„Russland sieht sich längst im Krieg mit dem gesamten Westen“, sagte Kiesewetter der „Rheinischen Post“ (Freitagsausgabe). „Das heißt, auch Deutschland ist längst Kriegsziel, ob wir das wollen oder nicht.“
Kiesewetter verwies dabei auch auf Äußerungen des Präsidenten des Bundesnachrichtendienstes (BND), Bruno Kahl, am Mittwochabend. „Der BND-Präsident hat mit seinen deutlichen Worten und der eindringlichen Warnung recht, dass Russland sich auf einen Krieg gegen die Nato vorbereitet“, sagte er.
Der CDU-Politiker nannte als Indizien unter anderem die Militarisierung Russlands und die Kriegswirtschaft sowie den Umstand, dass die von Russland besetzten ukrainischen Gebiete „quasi zu Militärbasen umfunktioniert“ würden. „Wir sehen die Zunahme und Intensität hybrider Angriffe, die eine Vorstufe dieses russischen Krieges sind“, fügte Kiesewetter hinzu.
„Solche Vorstufen des Krieges dienen nicht nur dem gezielten Austesten des Artikels 5 der Nato, sondern zur Vorbereitung und Begleitung eines konventionellen Angriffs.“ Artikel 5 des Nordatlantikvertrags regelt den sogenannten Bündnisfall: Demnach wird ein Angriff auf ein Nato-Mitglied als Angriff auf alle Nato-Staaten gewertet. Die Bündnispartner müssen dem angegriffenen Land Beistand leisten.
Angesichts aggressiver Handlungen von Russland, aber auch von China, Iran und Nordkorea sei es außerdem „angemessen, endlich Artikel-4-Konsultationen in der Nato zu erwägen“, sagte Kiesewetter weiter. Dieser Artikel lautet: „Die Parteien werden einander konsultieren, wenn nach Auffassung einer von ihnen die Unversehrtheit des Gebiets, die politische Unabhängigkeit oder die Sicherheit einer der Parteien bedroht ist.“
Kiesewetter regte zudem an, „zu überlegen, ab wann ein Spannungsfall oder Zustimmungsfall gemäß Grundgesetz angemessen ist, damit Sicherstellungs- und Vorsorgegesetze ausgelöst werden können, die insbesondere zur Erhöhung der Schutzmaßnahmen erforderlich sein können“. Der Spannungsfall ist im Grundgesetz eine Art Vorstufe zum Verteidigungsfall.

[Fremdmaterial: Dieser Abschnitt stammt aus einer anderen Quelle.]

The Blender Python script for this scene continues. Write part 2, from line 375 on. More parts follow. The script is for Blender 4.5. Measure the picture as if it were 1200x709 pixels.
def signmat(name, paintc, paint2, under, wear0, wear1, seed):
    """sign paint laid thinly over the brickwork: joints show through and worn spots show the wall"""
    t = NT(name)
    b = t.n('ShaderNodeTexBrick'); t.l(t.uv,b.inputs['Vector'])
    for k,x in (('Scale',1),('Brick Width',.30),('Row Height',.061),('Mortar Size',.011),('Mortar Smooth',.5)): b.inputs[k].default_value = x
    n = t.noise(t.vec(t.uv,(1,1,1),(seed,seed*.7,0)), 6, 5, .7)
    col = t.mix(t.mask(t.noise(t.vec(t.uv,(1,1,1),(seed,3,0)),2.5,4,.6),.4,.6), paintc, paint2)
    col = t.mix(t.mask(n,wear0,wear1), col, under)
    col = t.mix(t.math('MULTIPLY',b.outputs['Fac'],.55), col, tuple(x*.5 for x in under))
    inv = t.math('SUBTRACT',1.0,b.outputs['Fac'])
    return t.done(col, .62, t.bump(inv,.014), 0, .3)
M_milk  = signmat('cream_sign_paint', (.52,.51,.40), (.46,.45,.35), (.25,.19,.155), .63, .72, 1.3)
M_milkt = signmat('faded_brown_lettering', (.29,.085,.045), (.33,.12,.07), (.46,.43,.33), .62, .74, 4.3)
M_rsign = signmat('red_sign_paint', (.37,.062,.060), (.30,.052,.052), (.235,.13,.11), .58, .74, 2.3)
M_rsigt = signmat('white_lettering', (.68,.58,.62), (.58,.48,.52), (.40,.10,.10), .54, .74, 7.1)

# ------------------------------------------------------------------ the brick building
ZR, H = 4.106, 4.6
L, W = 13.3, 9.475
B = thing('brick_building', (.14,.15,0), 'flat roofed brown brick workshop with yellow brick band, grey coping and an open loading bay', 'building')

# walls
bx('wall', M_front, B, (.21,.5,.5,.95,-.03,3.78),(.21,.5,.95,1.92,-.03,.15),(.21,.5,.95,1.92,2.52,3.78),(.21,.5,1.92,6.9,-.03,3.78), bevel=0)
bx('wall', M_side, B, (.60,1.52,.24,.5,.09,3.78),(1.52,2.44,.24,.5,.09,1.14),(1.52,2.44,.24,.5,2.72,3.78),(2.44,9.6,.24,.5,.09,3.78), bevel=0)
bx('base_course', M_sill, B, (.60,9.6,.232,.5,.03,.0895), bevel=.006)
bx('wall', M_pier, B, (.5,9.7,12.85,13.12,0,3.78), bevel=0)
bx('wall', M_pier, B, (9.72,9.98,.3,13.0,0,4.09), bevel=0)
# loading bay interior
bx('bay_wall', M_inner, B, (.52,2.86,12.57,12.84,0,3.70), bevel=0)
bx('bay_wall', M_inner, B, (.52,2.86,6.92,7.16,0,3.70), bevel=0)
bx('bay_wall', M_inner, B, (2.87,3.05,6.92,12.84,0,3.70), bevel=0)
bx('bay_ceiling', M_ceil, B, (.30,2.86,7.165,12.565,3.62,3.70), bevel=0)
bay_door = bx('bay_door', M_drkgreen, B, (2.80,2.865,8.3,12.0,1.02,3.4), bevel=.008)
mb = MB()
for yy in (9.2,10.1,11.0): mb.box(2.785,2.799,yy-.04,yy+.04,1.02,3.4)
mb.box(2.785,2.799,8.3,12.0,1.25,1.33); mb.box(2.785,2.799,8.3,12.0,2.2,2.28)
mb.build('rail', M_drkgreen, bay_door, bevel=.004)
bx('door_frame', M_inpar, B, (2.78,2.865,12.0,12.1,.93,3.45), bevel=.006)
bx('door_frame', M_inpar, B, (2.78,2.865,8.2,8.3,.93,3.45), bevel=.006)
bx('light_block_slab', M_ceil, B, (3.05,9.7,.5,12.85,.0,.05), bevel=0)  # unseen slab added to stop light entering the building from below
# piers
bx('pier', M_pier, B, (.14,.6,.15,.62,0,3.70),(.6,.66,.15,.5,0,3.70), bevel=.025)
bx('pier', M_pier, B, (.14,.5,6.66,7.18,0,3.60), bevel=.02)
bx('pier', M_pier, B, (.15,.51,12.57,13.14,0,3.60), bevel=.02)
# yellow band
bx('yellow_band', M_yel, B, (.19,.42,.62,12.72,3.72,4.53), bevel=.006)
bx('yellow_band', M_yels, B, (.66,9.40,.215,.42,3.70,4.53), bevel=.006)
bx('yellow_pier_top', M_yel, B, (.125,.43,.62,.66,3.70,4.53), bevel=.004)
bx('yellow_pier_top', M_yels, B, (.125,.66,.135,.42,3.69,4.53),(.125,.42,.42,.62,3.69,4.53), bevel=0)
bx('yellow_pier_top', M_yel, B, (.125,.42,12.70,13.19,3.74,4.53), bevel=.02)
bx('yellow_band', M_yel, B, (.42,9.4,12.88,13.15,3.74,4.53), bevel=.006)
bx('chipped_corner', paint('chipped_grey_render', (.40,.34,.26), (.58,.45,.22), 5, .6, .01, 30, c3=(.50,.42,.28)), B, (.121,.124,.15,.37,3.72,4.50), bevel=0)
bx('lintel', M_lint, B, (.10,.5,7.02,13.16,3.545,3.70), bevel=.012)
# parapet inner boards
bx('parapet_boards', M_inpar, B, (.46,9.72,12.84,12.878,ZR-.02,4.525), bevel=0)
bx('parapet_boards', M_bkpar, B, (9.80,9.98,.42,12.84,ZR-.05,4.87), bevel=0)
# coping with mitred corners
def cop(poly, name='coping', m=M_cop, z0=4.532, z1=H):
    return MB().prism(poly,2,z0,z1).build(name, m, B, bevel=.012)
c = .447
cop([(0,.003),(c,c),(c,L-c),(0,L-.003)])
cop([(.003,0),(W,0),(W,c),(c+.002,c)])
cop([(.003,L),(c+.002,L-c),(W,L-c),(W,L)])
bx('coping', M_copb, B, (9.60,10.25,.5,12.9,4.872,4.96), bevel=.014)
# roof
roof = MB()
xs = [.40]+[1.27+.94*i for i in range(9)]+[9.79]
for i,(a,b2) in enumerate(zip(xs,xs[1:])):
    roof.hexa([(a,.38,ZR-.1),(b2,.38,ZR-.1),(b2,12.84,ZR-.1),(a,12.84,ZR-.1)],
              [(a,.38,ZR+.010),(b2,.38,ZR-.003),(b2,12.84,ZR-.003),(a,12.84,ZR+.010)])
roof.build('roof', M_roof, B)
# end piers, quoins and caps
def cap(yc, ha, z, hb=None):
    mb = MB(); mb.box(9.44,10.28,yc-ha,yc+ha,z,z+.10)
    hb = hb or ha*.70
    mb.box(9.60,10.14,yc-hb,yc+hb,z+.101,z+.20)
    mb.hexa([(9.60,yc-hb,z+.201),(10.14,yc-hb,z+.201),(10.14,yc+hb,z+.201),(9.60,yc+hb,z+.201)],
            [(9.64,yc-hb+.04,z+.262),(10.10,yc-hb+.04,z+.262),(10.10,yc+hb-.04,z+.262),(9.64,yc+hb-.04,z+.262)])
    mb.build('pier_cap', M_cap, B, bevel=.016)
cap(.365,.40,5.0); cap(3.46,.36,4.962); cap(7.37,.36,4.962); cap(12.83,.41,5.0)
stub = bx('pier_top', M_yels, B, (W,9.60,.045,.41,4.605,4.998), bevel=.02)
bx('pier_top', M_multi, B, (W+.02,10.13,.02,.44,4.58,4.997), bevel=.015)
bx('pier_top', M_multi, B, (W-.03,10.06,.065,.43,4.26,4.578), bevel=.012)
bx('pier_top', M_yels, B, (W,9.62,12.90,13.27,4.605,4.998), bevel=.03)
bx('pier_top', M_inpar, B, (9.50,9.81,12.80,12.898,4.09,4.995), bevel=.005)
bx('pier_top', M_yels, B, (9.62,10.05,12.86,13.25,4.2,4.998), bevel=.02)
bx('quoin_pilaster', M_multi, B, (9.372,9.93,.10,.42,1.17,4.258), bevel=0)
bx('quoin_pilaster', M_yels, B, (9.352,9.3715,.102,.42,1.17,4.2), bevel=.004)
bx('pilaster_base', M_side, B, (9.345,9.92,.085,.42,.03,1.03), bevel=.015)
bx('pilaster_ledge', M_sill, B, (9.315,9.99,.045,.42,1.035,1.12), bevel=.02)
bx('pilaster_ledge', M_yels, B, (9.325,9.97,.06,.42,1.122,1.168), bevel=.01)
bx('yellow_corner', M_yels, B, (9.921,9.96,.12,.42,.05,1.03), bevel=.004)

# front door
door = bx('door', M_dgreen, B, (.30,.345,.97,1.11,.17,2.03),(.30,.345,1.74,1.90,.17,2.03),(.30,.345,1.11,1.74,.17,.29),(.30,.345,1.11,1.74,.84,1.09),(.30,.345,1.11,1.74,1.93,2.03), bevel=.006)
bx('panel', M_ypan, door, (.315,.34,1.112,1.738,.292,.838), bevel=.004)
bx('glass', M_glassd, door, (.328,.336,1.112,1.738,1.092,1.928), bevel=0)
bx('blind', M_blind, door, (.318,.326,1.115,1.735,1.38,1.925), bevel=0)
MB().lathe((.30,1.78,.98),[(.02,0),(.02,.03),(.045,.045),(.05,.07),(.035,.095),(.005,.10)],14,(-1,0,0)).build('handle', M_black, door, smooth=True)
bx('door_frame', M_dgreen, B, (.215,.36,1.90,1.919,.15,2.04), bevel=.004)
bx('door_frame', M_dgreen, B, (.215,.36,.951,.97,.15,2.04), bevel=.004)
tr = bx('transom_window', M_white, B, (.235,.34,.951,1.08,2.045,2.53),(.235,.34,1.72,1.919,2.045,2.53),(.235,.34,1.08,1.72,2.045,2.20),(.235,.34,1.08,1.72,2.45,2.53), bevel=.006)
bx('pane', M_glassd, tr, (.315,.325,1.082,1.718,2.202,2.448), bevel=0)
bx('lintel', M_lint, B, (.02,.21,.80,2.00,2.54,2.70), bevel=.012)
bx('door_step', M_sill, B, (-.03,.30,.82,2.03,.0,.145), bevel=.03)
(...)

Der Spannungsfall ermöglicht besondere Schritte wie eine Reaktivierung der Wehrpflicht. Solchen Maßnahmen kann der Bundestag auch gesondert zustimmen – dies ist mit „Zustimmungsfall“ gemeint. Für alle drei Fälle ist eine Zweidrittelmehrheit im Bundestag nötig.
Des Weiteren forderte Kiesewetter einen deutlich höheren Verteidigungsetat. Es müsse jedem klar sein, dass es „mehr als dringend“ sei, mehr und planungssicher in Sicherheit und Verteidigung zu investieren. „Deshalb sind mittlerweile drei Prozent eher eine Untergrenze, immer mehr europäische Nato-Staaten investieren eher vier Prozent“ ihres Bruttoinlandsprodukts in die Verteidigung, sagte Kiesewetter der Zeitung.